Presunção de inocência: uma garantia evanescente?
Leia aqui o artigo de opinião do sócio da Cuatrecasas, Paulo de Sá e Cunha, sobre a presunção de inocência.
Acontecimentos recentes têm-me levado a reflectir sobre a interrogação que dá título a estas linhas.
Não pretendo pôr em causa a observância do princípio da presunção de inocência no plano estritamente processual penal, já que não há razão para duvidar que na prática judiciária aquele seja respeitado em todas as suas vertentes. O que está em causa é outra realidade, mais difusa e menos perceptível à observação, mas com múltiplas interacções e manifestações.
Não carece de ser demonstrado que vivemos numa nova era, em que comportamentos outrora tidos por aceitáveis ou, no limite, toleráveis, são hoje objecto de um juízo social de reprovação. Este fenómeno, que naturalmente conforma o critério jurídico-penal de adequação social, tem sido acompanhado de um acentuado reforço de critérios de transparência que, entre outros efeitos, se vem manifestando na erosão de um conjunto de segredos anteriormente merecedores de tutela.

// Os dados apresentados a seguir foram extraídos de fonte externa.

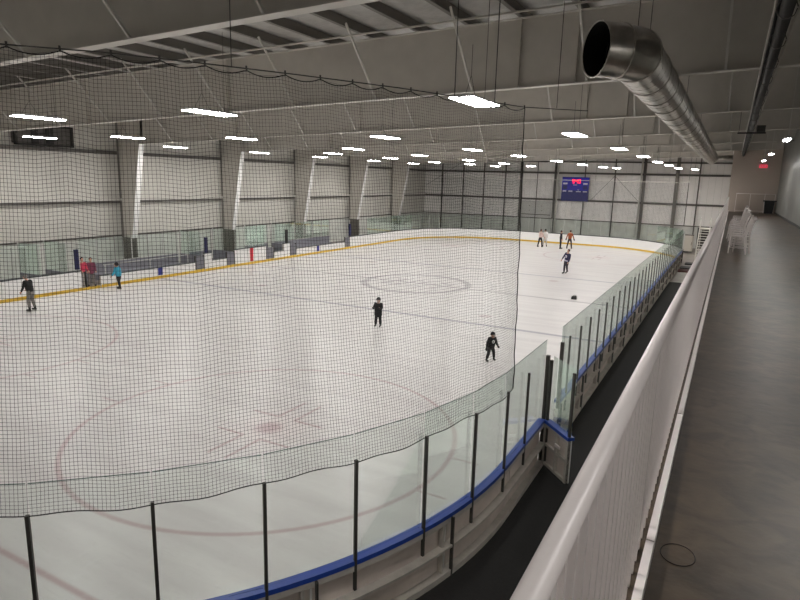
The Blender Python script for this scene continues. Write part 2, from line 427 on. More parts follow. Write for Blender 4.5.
for a, c, lab in (((-17, 5.5), (-12.3, 8.3), 'thin diagonal brace rod in the left corner of the scoreboard wall'), ((2.7, 4.4), (5.0, 7.0), 'thin diagonal brace rod right of the scoreboard'), ((5.0, 7.0), (7.6, 4.4), 'thin diagonal brace rod falling to the tall pale pipe')):
    o = MB().tube([(a[0], YF-.32, a[1]), (c[0], YF-.32, c[1])], .018, 5).build('brace_rod', M['girt']); tag(o, lab, 'rod')
o = MB().box(-5.0, -1.5, YF-.08, YF-.005, .1, 4.1).build('wall_panel', M['aluf'], origin=(-3.2, YF, 0)); tag(o, 'large pale grey green panel door on the far wall behind the glass', 'panel door')
for x in (-4, -2.6):
    for z in (3.0, 3.5): MB().box(x-.05, x+.05, YF-.1, YF-.08, z, z+.08).build('bolt_plate', M['girt'], o)
MB().box(-4.9, -1.6, YF-.11, YF-.08, 2.55, 2.62).build('cross_rail', M['girt'], o)
# sprinkler pipe across
o = MB().tube([(-15, -17.0, 9.28), (15.5, -17.0, 10.22)], .028, 8).build('sprinkler_pipe', M['flange'], smooth=True); tag(o, 'thin pale pipe crossing under the roof just before the second beam', 'pipe')

# ------------------------------------------------------------------ lights
def make_light():
    r = thing('high_bay_light', (0, 0, 0), 'x', 'ceiling light', 'lights hanging over the ice')
    MB().hexa([(-.25, -.71, .01), (.25, -.71, .01), (.25, .71, .01), (-.25, .71, .01), (-.17, -.66, .07), (.17, -.66, .07), (.17, .66, .07), (-.17, .66, .07)]).build('housing', M['fix'], r)
    MB().box(-.235, .235, -.69, .69, -.012, .009).build('lens', M['lamp'], r)
    m = MB()
    m.tube([(0, -.5, .07), (0, -.25, .45), (0, -.25, 1.0)], .006, 4).tube([(0, .0, .07), (0, -.25, .45)], .006, 4).build('hanger', M['wire'], r)
    MB().tube([(.0, .5, .07), (.0, .5, 2.0)], .007, 4).build('power_cord', M['wire'], r)
    return r
UNSEEN_ROWS = {-28.6: (-12.9, -7.5, -2.1, 13.3), -20.6: (-12.9,)}  # unseen lights added to light the near ice; walkway-side one inferred from the kerb's shadow
LP = [(-2.25, -20.68), (4.35, -20.34), (11.5, -20.47), (-13.3, -14.0), (-7.9, -13.3), (11.5, -12.0), (4.5, -11.8), (-2.4, -12.0), (-13.2, -6.0), (-1.9, -4.1), (4.6, -3.4), (11.6, -4.1),
      (-12.4, .4), (-6.9, 1.2), (-1.7, 3.3), (4.8, 3.3), (11.7, 3.0), (-12.2, 7.1), (-6.5, 8.0), (-1.3, 10.6), (5.1, 10.9), (11.6, 10.9),
      (-11.8, 14.4), (-6.8, 16.2), (-1.1, 17.8), (5.3, 18.2), (11.7, 17.8), (-11.4, 21.2), (-5.4, 20.8), (-.8, 24.6), (5.7, 24.7), (11.8, 24.6), (-5.0, 26.5), (6.4, 27.6), (12.9, 28.4)]
for yy, xx in UNSEEN_ROWS.items():
    for x in xx: LP.append((x, yy))
# vary by the mount height measured on the beams
rowname = lambda y: 'behind the netting near the %s roof beam' % ordn[min(6, max(0, int(round((y+24)/8.55))))]
colname = lambda x: ('over the bench side boards' if x < -10 else 'left of the middle' if x < -4.5 else 'over mid ice' if x < 1.5 else 'right of the middle' if x < 8 else 'on the walkway side')
L0 = make_light(); zl = 7.6
seen = {}
for i, (x, y) in enumerate(LP):
    r = L0 if i == 0 else copy_tree(L0)
    r.location = (x, y, zl)
    lab = 'lit light %s, near the %s roof beam' % (colname(x), ordn[min(6, max(0, int(round((y+24)/8.55))))])
    seen.setdefault(lab, []).append((y, r))
for lab, l in seen.items():
    l.sort(key=lambda t: t[0])
    for j, (y, r) in enumerate(l): r['label'] = lab if len(l) == 1 else lab+(', nearer' if j == 0 else ', farther' if j == len(l)-1 else ', between')
for i, (y, wn) in enumerate(((-7.5, 'nearest'), (2.5, 'middle'), (10.5, 'farthest'), (-15.5, 'unseen'), (-23.5, 'unseen'), (-31.5, 'unseen'))):
    r = thing('pendant_light', (17.45, y, 7.72), 'small tilted strip light on two stems over the raised walkway, %s of the three' % wn, 'pendant light', 'walkway pendant lights')
    if wn == 'unseen': r['label'] = 'unseen strip light added over the raised walkway beside the viewer'  # these strip lights are out of view, added to brighten walkway and railing
    MB().box(17.35, 17.55, y-.6, y+.6, 7.72, 7.77).build('housing', M['fix'], r)
    MB().box(17.37, 17.53, y-.58, y+.58, 7.70, 7.72).build('lens', M['lampw'], r)
    for dy in (-.4,): MB().tube([(17.45, y+dy, 7.77), (17.45, y+dy, zlow(17.45)+1.75)], .012, 6).build('stem', M['girtl'], r)

# ------------------------------------------------------------------ duct
def ring_pts(c, d, r, n=40):
    d = Vector(d).normalized(); u = Vector((0, 0, 1)); w = d.cross(u).normalized()
    return [Vector(c)+u*r*math.cos(2*PI*i/n)+w*r*math.sin(2*PI*i/n) for i in range(n)]
DR = .405; DZ = 8.14
O_ = Vector((13.97, -21.75, DZ)); E1 = O_+Vector((.30, .28, 0)); E2 = Vector((14.44, -21.1, DZ)); END = Vector((14.46, 17.3, DZ))
du = thing('air_duct', E2, 'large round galvanised air duct running beside the walkway under the roof', 'air duct')
def loft(secs, inner=False):
    mb = MB(); n = 40
    for c, d, r in secs: mb.v += ring_pts(c, d, r, n)
    for i in range(len(secs)-1):
        for j in range(n):
            a = i*n+j; b = i*n+(j+1) % n; mb.f.append((a, b, b+n, a+n))
    return mb
d0 = Vector((.75, .66, 0)); dm = Vector((.4, .92, 0)); d1 = Vector((0, 1, 0))
loft([(O_, d0, DR), (E1, d0, DR)]).build('end_collar', M['duct'], du, True)
loft([(E1, d0, DR), (E1+Vector((.1, .2, 0)), dm, DR), (E2, d1, DR)]).build('elbow', M['duct'], du, True)
sec = [(E2+(END-E2)*(i/32), d1, DR) for i in range(33)]
run = loft(sec).build('duct_run', M['duct'], du, True)
loft([(O_+d0*.001, d0, DR-.012), (E1, d0, DR-.012), (E1+Vector((.1, .2, 0)), dm, DR-.012), (E2, d1, DR-.012), (E2+d1*6, d1, DR-.012), (E2+d1*6, d1, .01)]).build('inner_lining', M['ductin'], du, True)
mb = MB(); 
p = ring_pts(O_, d0, DR+.004)
mb.tube(p+[p[0]], .012, 6, False); mb.build('rim', M['duct'], du, True)
for c, d in [(E1, d0), (E2, d1)]+[(E2+(END-E2)*(i/24), d1) for i in range(1, 24)]:
    p = ring_pts(c, d, DR+.004); MB().tube(p+[p[0]], .014, 5, False).build('joint_band', M['duct'], du, True)
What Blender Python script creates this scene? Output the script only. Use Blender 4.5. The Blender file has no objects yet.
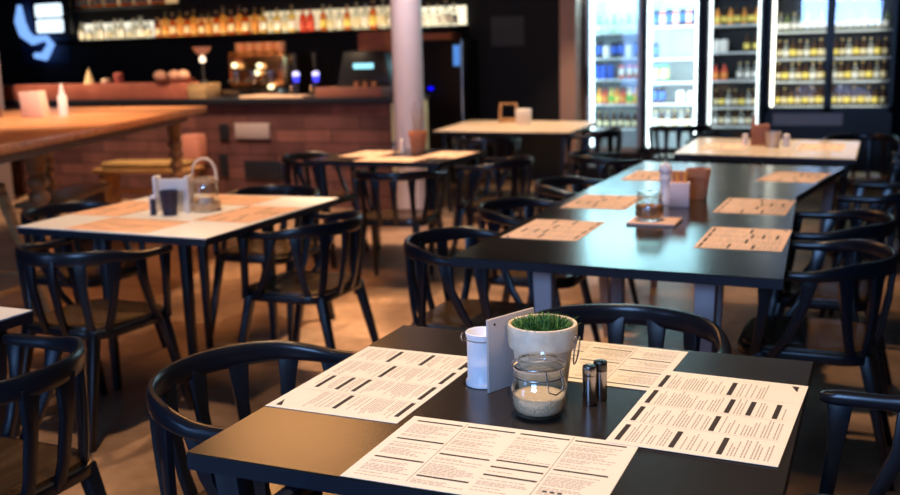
import bpy, bmesh, math, random
from mathutils import Vector, Matrix
random.seed(7)
S = bpy.context.scene
COL = S.collection
PI = math.pi

# ------------------------------------------------------------------ camera
cam_d = bpy.data.cameras.new('camera')
cam = bpy.data.objects.new('camera', cam_d)
COL.objects.link(cam)
cam_d.sensor_width = 36.0
cam_d.lens = 40.0
RIGHT = Vector((0.91929, 0.39271, -0.02607)); UP = Vector((-0.05059, 0.18360, 0.98170)); FWD = Vector((-0.39031, 0.90115, -0.18865))
R3 = Matrix((RIGHT, UP, -FWD)).transposed()
cam.matrix_world = Matrix.Translation((1.0787, -1.3177, 1.4130)) @ R3.to_4x4()
cam_d.dof.use_dof = True
cam_d.dof.focus_distance = 1.85
cam_d.dof.aperture_fstop = 3.6
cam_d.clip_end = 60
S.camera = cam

# ------------------------------------------------------------------ world + exposure
W = bpy.data.worlds.new('evening sky'); S.world = W
W.use_nodes = True
W.node_tree.nodes['Background'].inputs[0].default_value = (0.35, 0.5, 0.9, 1)
W.node_tree.nodes['Background'].inputs[1].default_value = 1.0
S.view_settings.view_transform = 'Standard'
S.view_settings.look = 'None'
S.view_settings.gamma = 1.0
S.view_settings.use_curve_mapping = False
S.view_settings.exposure = 0.12

def area(name, loc, target, sx, sy, power, color, spread=180):
    l = bpy.data.lights.new(name, 'AREA'); l.shape = 'RECTANGLE'; l.size = sx; l.size_y = sy
    l.energy = power; l.color = color; l.spread = math.radians(spread)
    o = bpy.data.objects.new(name, l); COL.objects.link(o)
    o.location = loc
    d = Vector(target) - Vector(loc)
    o.rotation_euler = d.to_track_quat('-Z', 'Y').to_euler()
    return o

WARM = (1.0, 0.70, 0.45); COOL = (0.45, 0.66, 1.0)
# daylight that comes in by the high window in the wall behind the camera
area('window_daylight', (0.15, -3.50, 2.32), (0.3, 1.0, 0.9), 1.6, 0.95, 130, (0.26, 0.50, 1.0))
area('door_daylight', (-4.1, -3.50, 1.2), (0.2, 0.8, 0.8), 1.25, 1.8, 38, (0.22, 0.45, 1.0))  # added blue fill at an invented door, for glints on the chair rails
# warm ceiling downlights, one cone per table plus the aisle and the bar
def downlight(x, y, p, ang=62, col=WARM, tx=0, ty=0):
    l = bpy.data.lights.new('ceiling_spot', 'SPOT'); l.energy = p; l.color = col
    l.spot_size = math.radians(ang); l.spot_blend = 0.85; l.shadow_soft_size = 0.06
    o = bpy.data.objects.new('ceiling_spot', l); COL.objects.link(o); o.location = (x, y, 3.02)
    o.rotation_euler = Vector((tx, ty, -3)).to_track_quat('-Z', 'Y').to_euler()
for a in [(0.45, 0.45, 250), (-1.8, 2.3, 200), (0.25, 2.4, 215, 50), (0.25, 3.8, 215, 50), (-1.95, 4.9, 300), (-2.0, 7.5, 400), (0.4, 5.7, 300),
          (-1.0, 3.35, 560, 46), (-1.15, 1.1, 190, 56), (-4.1, 3.9, 420), (-4.8, 5.0, 300), (-4.6, 5.9, 480, 80, WARM, 0, 0.9), (-7.0, 5.9, 400, 80, WARM, 0, 0.9),
          (-5.0, 7.7, 300, 60), (-2.2, 5.6, 170, 50, (0.95, 0.80, 0.80), -0.4, 0.8), (-1.75, 8.0, 130, 40, WARM, -0.2, 1.2)]: downlight(*a)  # last two spots added to brighten the column and the pier

# ------------------------------------------------------------------ materials
MATS = {}
def mat(name, col, rough=0.5, metal=0.0, spec=0.5, trans=0.0, emit=None, es=0.0, coat=0.0, noise=None, bump=0.0, alpha=1.0, ior=1.45):
    if name in MATS: return MATS[name]
    m = bpy.data.materials.new(name); m.use_nodes = True
    nt = m.node_tree; b = nt.nodes['Principled BSDF']
    b.inputs['Base Color'].default_value = (*col, 1)
    b.inputs['Roughness'].default_value = rough
    b.inputs['Metallic'].default_value = metal
    b.inputs['Specular IOR Level'].default_value = spec
    b.inputs['Transmission Weight'].default_value = trans
    b.inputs['Coat Weight'].default_value = coat
    b.inputs['IOR'].default_value = ior
    b.inputs['Alpha'].default_value = alpha
    if emit:
        b.inputs['Emission Color'].default_value = (*emit, 1)
        b.inputs['Emission Strength'].default_value = es
    if noise or bump:
        tc = nt.nodes.new('ShaderNodeTexCoord')
        n = nt.nodes.new('ShaderNodeTexNoise')
        sc, c2, dist = noise if noise else (60, col, 0)
        n.inputs['Scale'].default_value = sc; n.inputs['Detail'].default_value = 5
        n.inputs['Distortion'].default_value = dist
        nt.links.new(tc.outputs['Object'], n.inputs['Vector'])
        if noise:
            r = nt.nodes.new('ShaderNodeValToRGB')
            r.color_ramp.elements[0].position = 0.35; r.color_ramp.elements[1].position = 0.68
            r.color_ramp.elements[0].color = (*col, 1); r.color_ramp.elements[1].color = (*c2, 1)
            nt.links.new(n.outputs['Fac'], r.inputs['Fac'])
            nt.links.new(r.outputs['Color'], b.inputs['Base Color'])
        if bump:
            bp = nt.nodes.new('ShaderNodeBump'); bp.inputs['Strength'].default_value = bump
            bp.inputs['Distance'].default_value = 0.01
            nt.links.new(n.outputs['Fac'], bp.inputs['Height'])
            nt.links.new(bp.outputs['Normal'], b.inputs['Normal'])
    MATS[name] = m
    return m

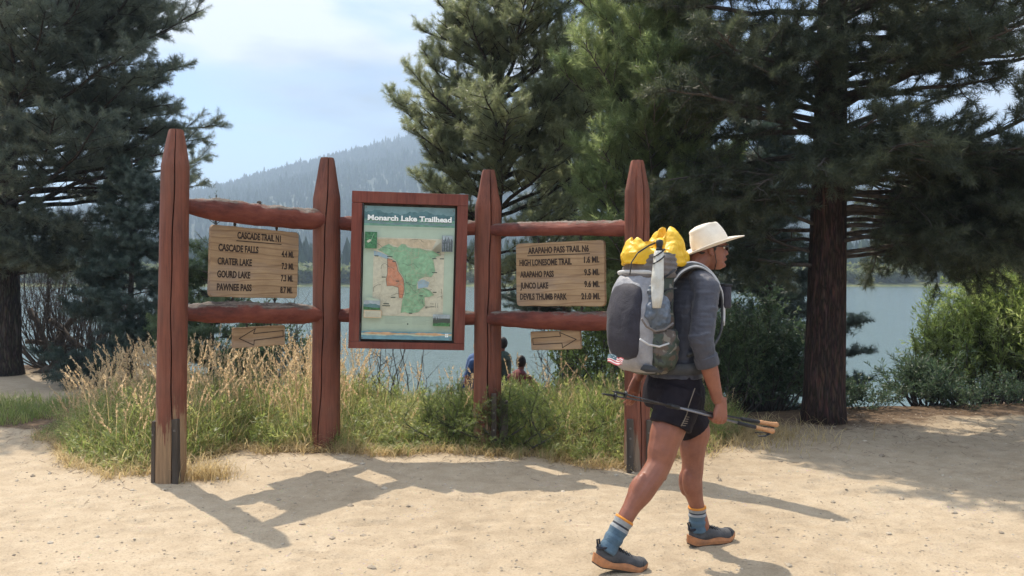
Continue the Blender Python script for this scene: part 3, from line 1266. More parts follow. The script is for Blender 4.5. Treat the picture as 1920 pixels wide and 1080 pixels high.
q = [at(658, 357, 7.36), at(875, 367, 7.45), at(873, 655, 7.45), at(657, 653, 7.36)]
Mx, w, h = frame_of(*q)
Mx.translation = Mx.translation + Vector((0, 0.0, 0))
board = thing('map_board', (0, 0, 0), 'large framed trail map titled Monarch Lake Trailhead, between the two middle posts', 'map board')
board.matrix_basis = Mx
fb = MB()
sl_, sr_, st_, sb_ = 0.088, 0.092, 0.098, 0.058
dp = 0.095
fb.box((0, 0.0, h / 2 - st_ / 2), (w, dp, st_), None, 0.004)
fb.box((0, 0.0, -h / 2 + sb_ / 2), (w, dp, sb_), None, 0.004)
fb.box((-w / 2 + sl_ / 2, 0.003, (sb_ - st_) / 2), (sl_, dp, h - st_ - sb_ - 0.002), None, 0.004)
fb.box((w / 2 - sr_ / 2, 0.003, (sb_ - st_) / 2), (sr_, dp, h - st_ - sb_ - 0.002), None, 0.004)
fo = fb.build('frame', M['frame_paint'], board)
bk = MB()
bk.box((0, 0.035, (sb_ - st_) / 2), (w - sl_ - sr_ - 0.001, 0.012, h - st_ - sb_ - 0.001))
bk.build('backing', M['old_board'], board)
# the printed sheet: everything in zoomed-photo units (120..703 x 138..977)
pw, ph_ = w - sl_ - sr_ - 0.035, h - st_ - sb_ - 0.045
inks = [ink('sheet_pale_green', (0.42, 0.52, 0.40), 0.05), ink('sheet_header', (0.17, 0.29, 0.30), 0.25, 9),
        ink('sheet_ridge', (0.09, 0.19, 0.20), 0.3, 20), ink('sheet_valley', (0.16, 0.34, 0.25), 0.3, 12),
        ink('map_cream', (0.55, 0.53, 0.40), 0.12, 30), ink('map_green', (0.23, 0.42, 0.25), 0.28, 24),
        ink('map_orange', (0.56, 0.24, 0.14), 0.2, 26), ink('map_blue', (0.30, 0.43, 0.50), 0.1),
        ink('map_dark', (0.05, 0.07, 0.06), 0.2), ink('photo_green', (0.04, 0.16, 0.06), 0.7, 60),
        ink('photo_dusk', (0.13, 0.15, 0.17), 0.7, 50), ink('photo_sky', (0.33, 0.40, 0.42), 0.3, 20),
        ink('map_tan', (0.55, 0.45, 0.30), 0.2, 25), ink('text_grey', (0.30, 0.37, 0.30), 0.1),
        ink('strip_blue', (0.14, 0.30, 0.36), 0.2, 18), ink('strip_orange', (0.55, 0.35, 0.20), 0.2, 18),
        ink('ink_white', (0.85, 0.88, 0.84), 0.02), ink('map_contour', (0.42, 0.38, 0.27), 0.1)]
PZ = -0.004


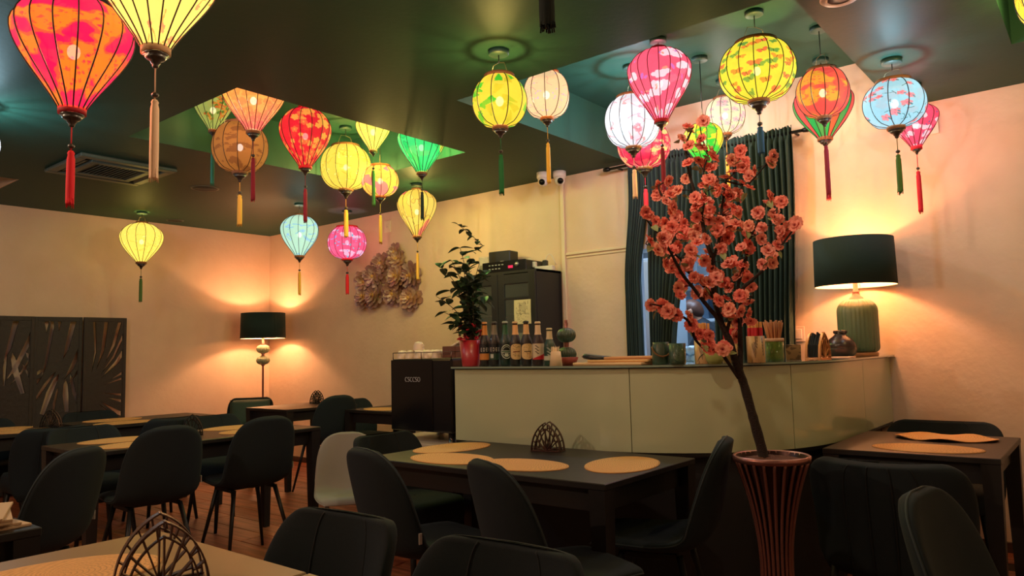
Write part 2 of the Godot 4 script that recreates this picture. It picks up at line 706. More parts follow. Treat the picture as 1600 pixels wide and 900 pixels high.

Esta alteração de mundividência tem andado a par da intensa atenção dos media aos temas de justiça e da fulgurante disseminação de notícias através das redes sociais, o que leva a que o segredo de justiça seja absolutamente ineficaz em todos aqueles casos que despertam o interesse do público. Todos os dias vêm a lume novas investigações criminais, realizações de buscas, detenções e um extenso rol de suspeitos e arguidos, cuja identidade é, com frequência, revelada.
É sabido que a exposição pública da condição de arguido conduz invariavelmente à formulação de pré-juízos, orientados no sentido da culpabilidade dos visados (“não há fumo sem fogo…”). Dir-se-á que é uma tendência inevitável, mas de que bole com a presunção de inocência ninguém duvidará.
E há pior. Começam a desenhar-se novas tendências que associam à mera qualidade de arguido consequências penosas, seja num plano institucional seja no das relações privadas. Pense-se na aferição da idoneidade levada a cabo por reguladores (v. g. na actividade bancária e financeira) ou na generalização, nas relações comerciais, da sujeição das contrapartes a questionários de conformidade, em que se indaga acerca da pendência de processos penais contra administradores ou directores. Ou, ainda, nas práticas de prevenção de danos reputacionais, que levam as organizações a afastar do seu seio pessoas sobre as quais recaiam suspeitas de comportamentos delituosos. Em todas estas situações a presunção de inocência é completamente postergada, sacrificada a uma pretensa prossecução de outros interesses, nem sempre de igual dignidade e dimensão axiológica. A este respeito, a condição de arguido, longe de servir os propósitos defensivos que lhe subjazem, constitui para os que a ostentam um verdadeiro estatuto corrosivo, fazendo-se repercutir negativamente antes de uma eventual acusação ou condenação e independentemente destas.
Esta nova orientação, que tenho por inaceitável, levará à progressiva delapidação do princípio da presunção de inocência, restringindo consideravelmente o seu efeito útil, sendo incompreensível que tudo isto decorra ante a complacência da comunidade jurídica e dos advogados em especial.
A propósito destes temas, será recomendável ver o novo filme de Clint Eastwood, “O caso de Richard Jewel”. Sendo revelador das perversidades do sistema de justiça norte-americano (e dos desmandos de alguma comunicação social), não deixa de demonstrar as virtualidades de autorregeneração deste último, que espero sejam comuns às do nosso.
*Paulo de Sá e Cunha é sócio da Cuatrecasas.
Nota: O autor escreve ao abrigo do antigo acordo ortográfico.